start ENTRIES
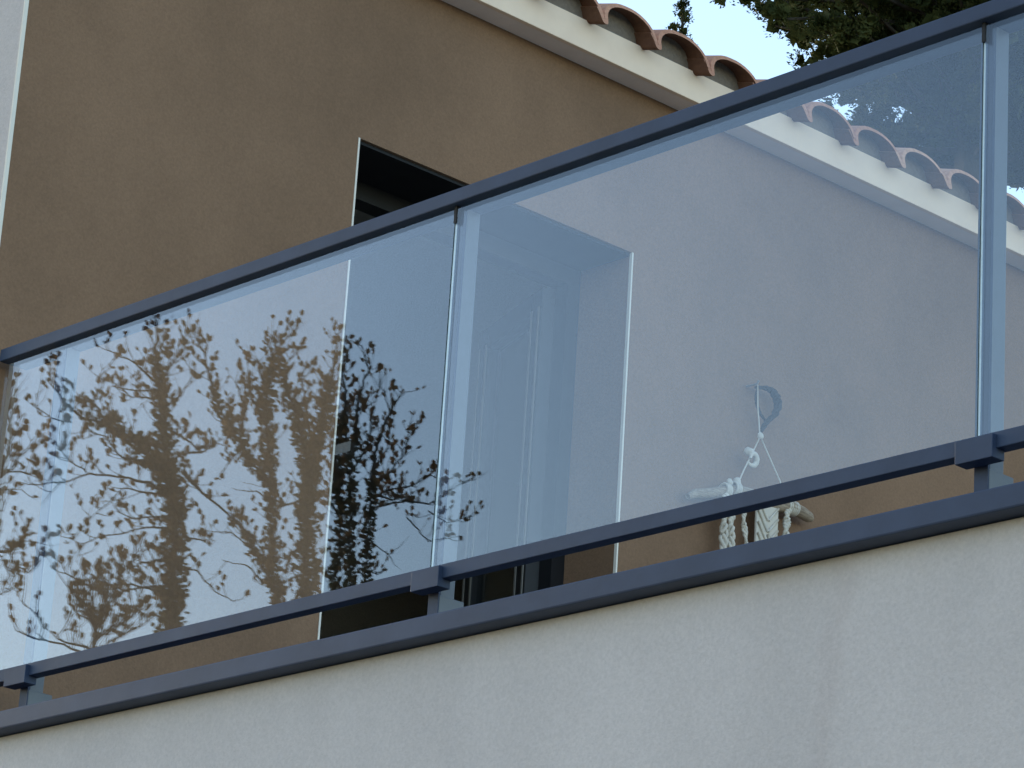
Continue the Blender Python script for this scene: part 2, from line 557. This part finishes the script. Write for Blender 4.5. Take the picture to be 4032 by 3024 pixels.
m = MB(); m.quad((X0 - .01, .2, TZ), (3, .2, TZ), (3, YB, TZ), (X0 - .01, YB, TZ))
tag(m.build('terrace_floor', M_FLOOR), 'pale paved terrace floor behind the glass railing', None, None, 'structure')

# ------------------------------------------------------------------ glass railing
rl = empty('glass_railing', (-4.0, 0.03, 3.624), 'glass balcony railing with anthracite handrail, posts and bottom rail on the terrace wall', 'railing')
XE = -7.580
ZH = 4.689
XR = 0.85
box('handrail', M_ANTH, rl, (XE, XR, -0.017, 0.078, ZH, 4.7255), bevel=.003)
posts = [-7.315, -5.687, -4.058, -2.429, -0.800]
box('bottom_rail', M_ANTH, rl, (XE + .02, XR, -0.015, 0.020, 3.735, 3.770), bevel=.002)
GT = 0.010
edges = [(-7.567, -5.7005), (-5.6955, -4.0715), (-4.0665, -2.4425), (-2.4375, -0.8135), (-0.8085, .82)]
for i, (a, b) in enumerate(edges):
    gm = MB()
    z0, z1 = 3.745, ZH + .004
    gm.quad((a, 0, z0), (b, 0, z0), (b, 0, z1), (a, 0, z1))
    gm.quad((b, GT, z0), (a, GT, z0), (a, GT, z1), (b, GT, z1))
    p = gm.build('glass_pane', M_GLASS, rl)
    em = MB(); em.quad((a, GT, z0), (a, 0, z0), (a, 0, z1), (a, GT, z1))
    em.build('polished_edge', M_GLASS, p)
    box('polished_edge', M_EDGE, p, (b - .0012, b, .0036, GT - .0004, z0, z1))
    box('arris', M_ARRIS, p, (b - .0012, b, .0004, .0035, z0, z1))
stamp = MB()
stamp.box(-6.092, -6.026, -0.0012, -0.0004, 4.126, 4.152)
stamp.build('glass_stamp', M_STAMP, rl)
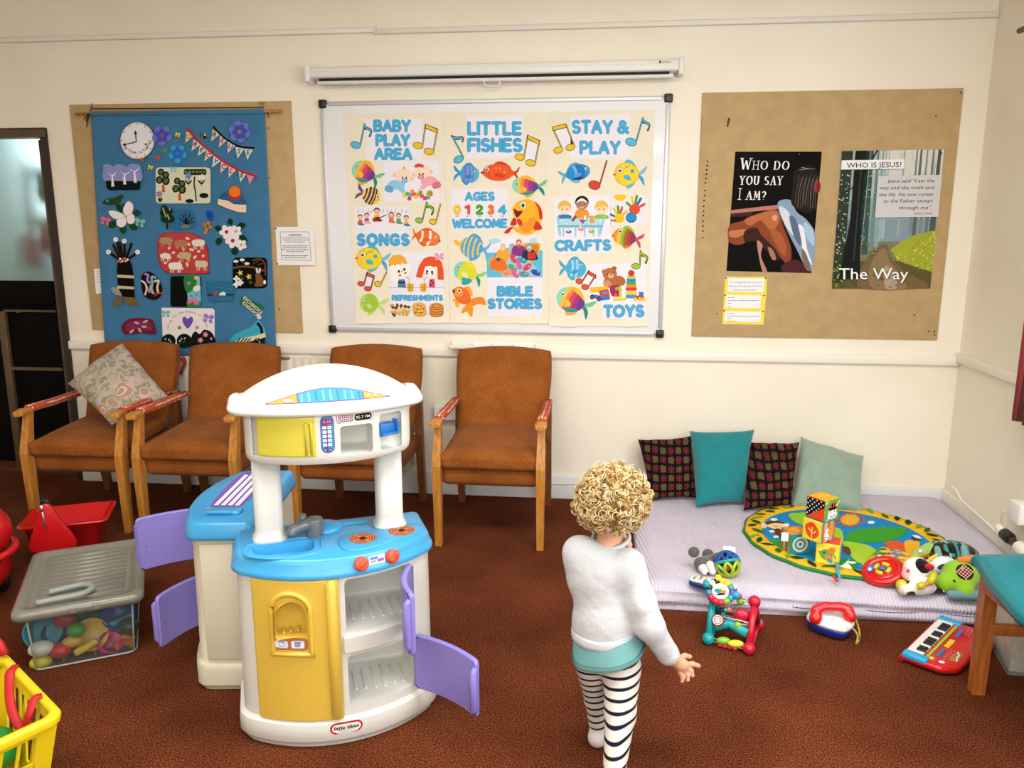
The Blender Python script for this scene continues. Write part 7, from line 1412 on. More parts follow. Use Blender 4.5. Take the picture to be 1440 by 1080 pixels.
end ENTRIES
## PROBLEM TO SOLVE
Every entry above should be duplicated exactly. Do not include the images.

## CORRECT RESULT
Continue the Blender Python script for this scene: part 2, from line 557. This part finishes the script. Write for Blender 4.5. Take the picture to be 4032 by 3024 pixels.
m = MB(); m.quad((X0 - .01, .2, TZ), (3, .2, TZ), (3, YB, TZ), (X0 - .01, YB, TZ))
tag(m.build('terrace_floor', M_FLOOR), 'pale paved terrace floor behind the glass railing', None, None, 'structure')

# ------------------------------------------------------------------ glass railing
rl = empty('glass_railing', (-4.0, 0.03, 3.624), 'glass balcony railing with anthracite handrail, posts and bottom rail on the terrace wall', 'railing')
XE = -7.580
ZH = 4.689
XR = 0.85
box('handrail', M_ANTH, rl, (XE, XR, -0.017, 0.078, ZH, 4.7255), bevel=.003)
posts = [-7.315, -5.687, -4.058, -2.429, -0.800]
box('bottom_rail', M_ANTH, rl, (XE + .02, XR, -0.015, 0.020, 3.735, 3.770), bevel=.002)
GT = 0.010
edges = [(-7.567, -5.7005), (-5.6955, -4.0715), (-4.0665, -2.4425), (-2.4375, -0.8135), (-0.8085, .82)]
for i, (a, b) in enumerate(edges):
    gm = MB()
    z0, z1 = 3.745, ZH + .004
    gm.quad((a, 0, z0), (b, 0, z0), (b, 0, z1), (a, 0, z1))
    gm.quad((b, GT, z0), (a, GT, z0), (a, GT, z1), (b, GT, z1))
    p = gm.build('glass_pane', M_GLASS, rl)
    em = MB(); em.quad((a, GT, z0), (a, 0, z0), (a, 0, z1), (a, GT, z1))
    em.build('polished_edge', M_GLASS, p)
    box('polished_edge', M_EDGE, p, (b - .0012, b, .0036, GT - .0004, z0, z1))
    box('arris', M_ARRIS, p, (b - .0012, b, .0004, .0035, z0, z1))
stamp = MB()
stamp.box(-6.092, -6.026, -0.0012, -0.0004, 4.126, 4.152)
stamp.build('glass_stamp', M_STAMP, rl)
The Blender Python script for this scene continues. Write part 7, from line 1412 on. More parts follow. Use Blender 4.5. Take the picture to be 1440 by 1080 pixels.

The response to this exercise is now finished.